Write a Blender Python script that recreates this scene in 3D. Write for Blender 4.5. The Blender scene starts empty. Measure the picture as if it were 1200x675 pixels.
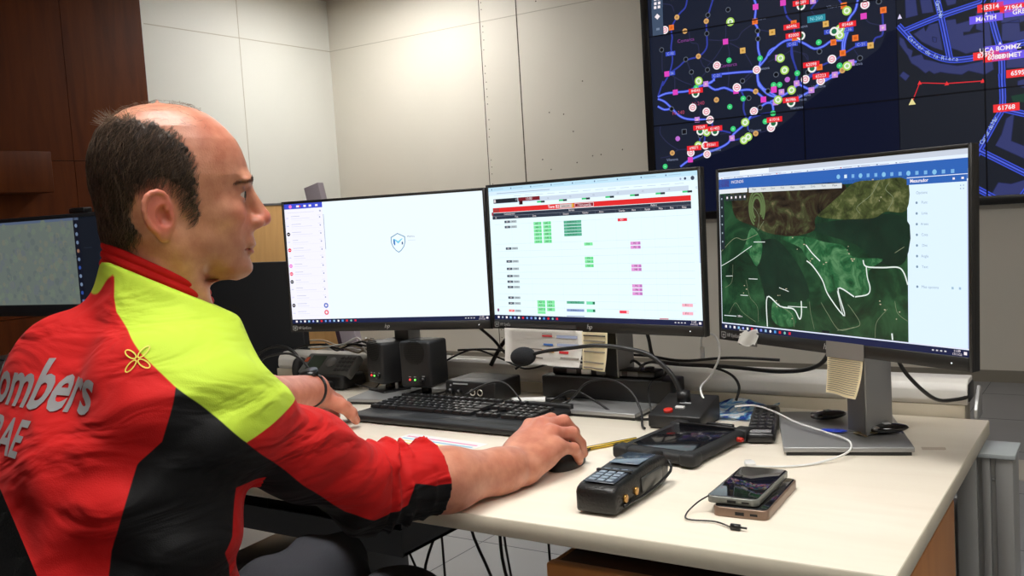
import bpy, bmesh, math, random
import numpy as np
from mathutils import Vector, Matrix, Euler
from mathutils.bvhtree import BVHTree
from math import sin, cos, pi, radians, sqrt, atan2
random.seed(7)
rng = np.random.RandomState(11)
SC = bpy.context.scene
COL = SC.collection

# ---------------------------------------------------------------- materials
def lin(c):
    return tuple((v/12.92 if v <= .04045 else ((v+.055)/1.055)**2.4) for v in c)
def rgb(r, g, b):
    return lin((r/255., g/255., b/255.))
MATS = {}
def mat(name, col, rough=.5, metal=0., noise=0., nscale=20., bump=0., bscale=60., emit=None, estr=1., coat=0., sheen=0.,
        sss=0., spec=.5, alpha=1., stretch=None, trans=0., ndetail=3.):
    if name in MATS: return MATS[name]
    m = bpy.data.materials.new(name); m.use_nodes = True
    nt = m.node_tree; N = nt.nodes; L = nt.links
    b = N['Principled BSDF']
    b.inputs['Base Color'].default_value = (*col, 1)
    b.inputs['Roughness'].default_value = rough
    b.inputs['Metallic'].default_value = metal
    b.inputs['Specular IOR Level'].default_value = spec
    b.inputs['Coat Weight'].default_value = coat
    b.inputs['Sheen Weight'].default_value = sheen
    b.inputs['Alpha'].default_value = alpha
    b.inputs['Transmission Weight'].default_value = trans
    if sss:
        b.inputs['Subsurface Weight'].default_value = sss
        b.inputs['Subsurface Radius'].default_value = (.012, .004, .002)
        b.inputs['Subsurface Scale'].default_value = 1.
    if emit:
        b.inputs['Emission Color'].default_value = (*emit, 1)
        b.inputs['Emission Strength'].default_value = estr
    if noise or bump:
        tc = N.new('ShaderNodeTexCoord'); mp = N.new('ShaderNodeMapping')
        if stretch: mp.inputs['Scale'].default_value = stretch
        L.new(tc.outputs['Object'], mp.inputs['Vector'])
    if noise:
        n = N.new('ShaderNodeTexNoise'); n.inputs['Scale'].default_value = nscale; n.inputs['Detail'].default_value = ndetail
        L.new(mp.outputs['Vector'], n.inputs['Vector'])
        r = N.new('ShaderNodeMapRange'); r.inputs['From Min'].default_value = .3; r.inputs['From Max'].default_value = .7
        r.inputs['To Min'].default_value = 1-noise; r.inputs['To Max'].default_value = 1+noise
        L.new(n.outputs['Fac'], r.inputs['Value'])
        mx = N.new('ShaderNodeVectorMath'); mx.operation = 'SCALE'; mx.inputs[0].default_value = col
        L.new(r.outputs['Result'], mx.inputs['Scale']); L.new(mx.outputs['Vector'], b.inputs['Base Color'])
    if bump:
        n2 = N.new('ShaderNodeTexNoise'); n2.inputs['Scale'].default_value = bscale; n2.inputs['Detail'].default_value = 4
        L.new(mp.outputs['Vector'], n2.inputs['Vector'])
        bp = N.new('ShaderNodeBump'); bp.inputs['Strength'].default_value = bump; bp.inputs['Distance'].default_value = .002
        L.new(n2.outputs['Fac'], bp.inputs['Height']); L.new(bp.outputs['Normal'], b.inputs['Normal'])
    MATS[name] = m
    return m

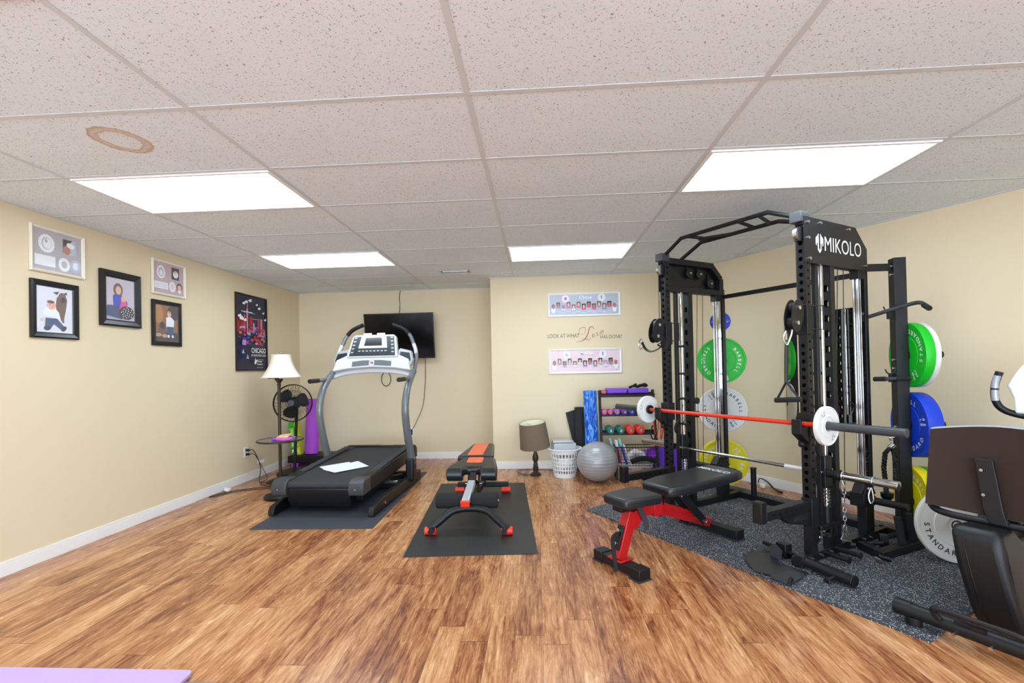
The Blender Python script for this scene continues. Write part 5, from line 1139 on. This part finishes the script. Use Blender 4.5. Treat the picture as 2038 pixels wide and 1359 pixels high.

☆ ☆ ☆

_Problem_: Above are the records; copy every line in them that holds the word "Python".

_Problem solution_:
Write a Blender Python script that recreates this scene in 3D. Write for Blender 4.5. The Blender scene starts empty. Measure the picture as if it were 1200x675 pixels.
The Blender Python script for this scene continues. Write part 5, from line 1139 on. This part finishes the script. Use Blender 4.5. Treat the picture as 2038 pixels wide and 1359 pixels high.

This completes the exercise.